The only clause that the legislators agreed to eliminate from the reforms, in response to protests from human rights groups, was permission for the police to search a home without a warrant if they believe a crime is being committed.

Most of the country’s political leaders, spokespersons for the judicial system and law school deans have come out in favour of the reforms, especially the new public trials. And with respect to the lengthy pretrial detention, they said it is necessary in order to crack down on organised crime.

The overhaul of the system is designed to restore the presumption of innocence, cut down the number of people held in preventive detention, and reduce the weight of confessions in judicial proceedings.

In addition, a specific judge will be named to follow the entire legal process through to the sentencing stage, victims will be given greater leeway to present evidence, and judges will be required to be present at every hearing.

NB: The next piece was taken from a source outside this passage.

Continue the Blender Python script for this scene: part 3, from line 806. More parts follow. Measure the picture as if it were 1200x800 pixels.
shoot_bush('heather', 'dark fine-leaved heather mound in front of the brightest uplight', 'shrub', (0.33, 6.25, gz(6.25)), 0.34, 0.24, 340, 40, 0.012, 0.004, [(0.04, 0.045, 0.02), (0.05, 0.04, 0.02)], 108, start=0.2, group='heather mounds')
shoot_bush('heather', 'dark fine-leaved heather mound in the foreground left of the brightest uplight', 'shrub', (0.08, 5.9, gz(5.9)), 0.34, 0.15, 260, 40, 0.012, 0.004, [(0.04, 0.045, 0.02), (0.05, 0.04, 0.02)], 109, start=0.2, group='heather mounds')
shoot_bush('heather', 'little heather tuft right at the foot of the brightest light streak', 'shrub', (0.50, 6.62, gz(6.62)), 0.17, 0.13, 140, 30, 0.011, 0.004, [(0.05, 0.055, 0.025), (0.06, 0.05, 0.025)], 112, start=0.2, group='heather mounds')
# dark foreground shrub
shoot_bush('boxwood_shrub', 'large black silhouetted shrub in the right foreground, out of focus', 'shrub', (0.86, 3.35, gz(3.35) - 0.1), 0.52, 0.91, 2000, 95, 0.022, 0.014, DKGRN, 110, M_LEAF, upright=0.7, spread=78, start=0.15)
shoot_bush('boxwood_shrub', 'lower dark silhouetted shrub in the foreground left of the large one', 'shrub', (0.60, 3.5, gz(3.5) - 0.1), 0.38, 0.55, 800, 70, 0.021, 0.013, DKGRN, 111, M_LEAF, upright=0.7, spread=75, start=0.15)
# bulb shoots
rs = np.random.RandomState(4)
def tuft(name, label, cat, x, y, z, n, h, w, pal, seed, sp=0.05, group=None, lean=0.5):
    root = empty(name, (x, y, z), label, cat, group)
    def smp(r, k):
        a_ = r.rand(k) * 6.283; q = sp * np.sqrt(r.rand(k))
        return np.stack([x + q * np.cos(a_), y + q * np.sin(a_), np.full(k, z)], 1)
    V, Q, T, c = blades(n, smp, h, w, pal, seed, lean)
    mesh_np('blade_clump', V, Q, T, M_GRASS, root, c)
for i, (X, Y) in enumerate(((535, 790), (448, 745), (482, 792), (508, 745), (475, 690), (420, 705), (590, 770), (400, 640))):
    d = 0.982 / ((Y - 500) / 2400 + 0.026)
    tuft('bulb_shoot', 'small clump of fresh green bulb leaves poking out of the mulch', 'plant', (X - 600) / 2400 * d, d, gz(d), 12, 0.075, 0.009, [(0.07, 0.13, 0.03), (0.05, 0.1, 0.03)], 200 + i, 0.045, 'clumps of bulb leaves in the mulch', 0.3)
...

Furthermore, protected witnesses will be able to testify in trials of suspected members of drug trafficking gangs, and defendants who cooperate will be eligible for sentence reduction and other benefits.

Legislators believe that the reforms will help overcome the injustice that characterises Mexico’s judicial system, where around 250,000 people are currently crowded into prisons built to hold less than 160,000, and where 80 percent of inmates who have received sentences have never even seen the judge who handed them down.

A study published in 2002 by the Centre for Economic Research and Teaching (CIDE), based on surveys carried out among prisoners, concluded that it is not the most dangerous criminals who are found in Mexico's prisons, but those who are unable to gain a favourable legal outcome because of poverty or ignorance about how the system works.

Half of the inmates in Mexico's penitentiaries are serving sentences for minor non-violent theft and burglary involving amounts of less than 600 dollars, said the study, which added that a mere five percent of the robberies involved more than 7,500 dollars.

Official figures indicate that less than three percent of all crimes committed in this country of 107 million lead to a conviction.